Even if the evidence is viewed in the implausible manner in which the majority views it, there is yet another disturbing aspect to the majority’s analysis. Neither the government nor the majority contends that Briggs knew of or participated in the actual transport of the 1978 International. Concededly, a person who knowingly supplies paperwork to enable those who have transported a stolen truck in interstate commerce to use it or sell it may be found to have evinced a common purpose with the other conspirators and thereby joined the conspiracy. Thus, if there had been any evidence from which the jury could have found that Briggs knew the truck was stolen the first time he provided the paperwork, which assisted Kapp in using the truck or which would have assisted Kapp and Gillum in selling it, Briggs’ conviction for conspiracy should be upheld.

However, under the majority’s theory, Briggs' nexus with the conspiracy is proven by (1) his supply of paperwork “the second time” and (2) his being told at that time by Gillum that the vehicle was stolen. Since it is uncontradicted on this record that at the time of the sale of the truck to Briggs it already had the necessary papers, the majority fails to explain how Briggs, when providing a second set of papers in connection with the sale to himself, is tied any closer to the common purpose of the conspiracy than if he knowingly purchased a stolen truck. Because the majority concedes that the latter situation would not establish a conspiracy to transport a stolen vehicle, I find its affirmance in this situation inexplicable.

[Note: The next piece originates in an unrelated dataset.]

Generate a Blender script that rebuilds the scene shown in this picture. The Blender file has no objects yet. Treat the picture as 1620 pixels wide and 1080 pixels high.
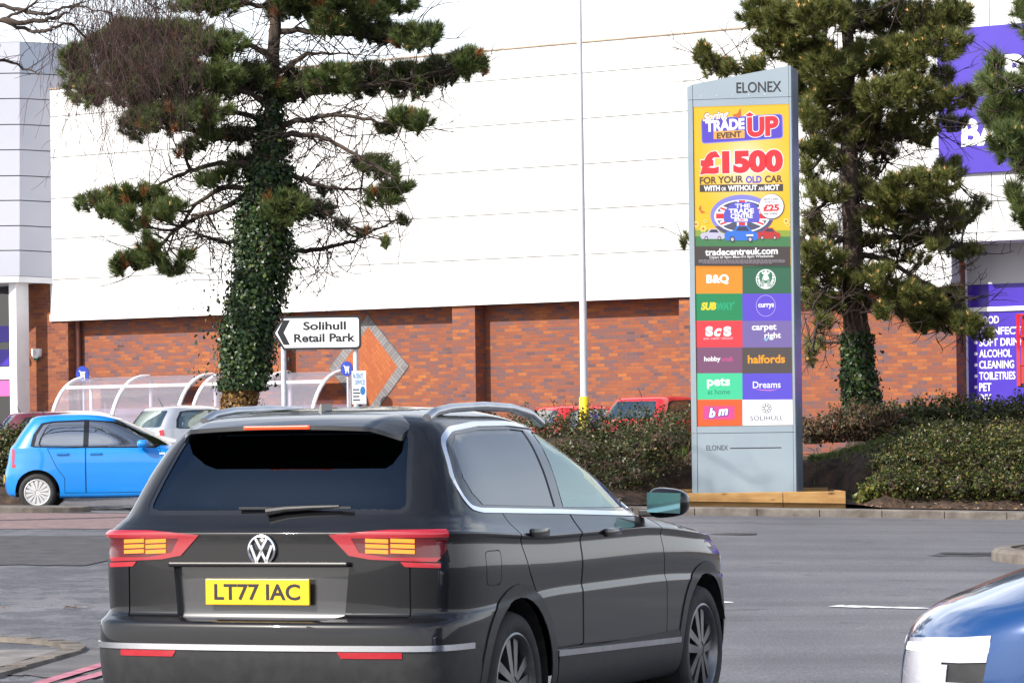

It is questionable whether the evidence to connect Briggs to the conspiracy would be sufficient even under the “slight evi*1021dence” rule, now repudiated by the circuits that spawned it, see United States v. Malatesta, 590 F.2d 1379, 1382 (5th Cir.), cert. denied, 440 U.S. 962, 99 S.Ct. 1508, 59 L.Ed.2d 777 (1979); United States v. Silverman, 771 F.2d 1193, 1198 (9th Cir.1985), and not relied upon by the majority. As this court has previously stated, it would be reversible error to charge a jury that it may connect a participating defendant to a conspiracy by “slight evidence”, rather than by evidence proving the connection beyond a reasonable doubt. See United States v. Cooper, 567 F.2d at 253. More recently, we explained in United States v. Samuels, 741 F.2d 570, 573 n. 4 (3d Cir.1984), that the “slight evidence” rule does not lessen the government’s ultimate burden of proving the defendant’s guilt beyond a reasonable doubt. Nonetheless, the majority fails to explain or even attempt to explain how the meager evidence introduced as to Briggs suffices under any standard of review to satisfy the evidentiary standard required to support a conviction in a criminal case.